The dissenting judges, Vice-President Xue, Judges Bhandari and Robinson, as well as Judge ad hoc Kateka–some of the usual suspects–all conclude a violation of the VCDR by France, but for different reasons. Through their criticism of the majority opinion on the requirement of consent, Judge Robinson and Judge ad hoc Kateka date the acquisition of the ‘premises of the mission’ status to 4 October 2011–the date of the Note Verbale stating that the building was used for the performance of the functions of the Equatoguinean diplomatic mission. Judge Bhandari agrees with President Yusuf, and Judges Gaja and Sebutinde on the date of 27 July 2012, but doesn’t explain what then constitutes violation of the VCDR by the French authorities. Although not clear, it appears that he may see a violation in the upholding of the objection after 27 July 2012. Finally, Vice-President Xue finds that the division of the case into two at the jurisdiction stage–separating the criminal case against Mr. Obiang Mangue from the seizure of the building at 42 avenue Foch–is regrettable. She argues that by narrowing down its jurisdictional basis the Court shunned critical aspects of the dispute, which are ‘the rights and obligations of a State under international law in handling criminal cases concerning a foreign State and its property’ (para. 12, dissenting opinion).
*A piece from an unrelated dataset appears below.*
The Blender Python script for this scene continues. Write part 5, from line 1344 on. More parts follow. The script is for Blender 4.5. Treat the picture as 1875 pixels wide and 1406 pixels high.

The case is over, but is it? The consent requirement and reasonableness test are unsatisfactory, especially because they’re trying to solve a non-issue: as President Yusuf puts it, ‘it is the criterion of being “used for the purposes of the mission” […] that qualifies a building as diplomatic premises’ (separate opinion, para. 59). But given the solution, the immediate concern should be: what will happen to the diplomatic mission located at 42 avenue Foch? Even if the property title is transferred to the French Government, the ownership of the building is irrelevant for the ‘premises of the mission’ status. The real issue is that the property never gained this status and Equatorial Guinea cannot claim any benefits stemming from it. There appears to be, at the end of the day, an irresolvable discrepancy between the facts (that the Equatoguinean mission factually operates from 42 avenue Foch) and the law (that 42 avenue Foch never legally obtained ‘premises of the mission’ status). Can law be detached from reality? The Court’s practice amounts to a troubling ‘yes’.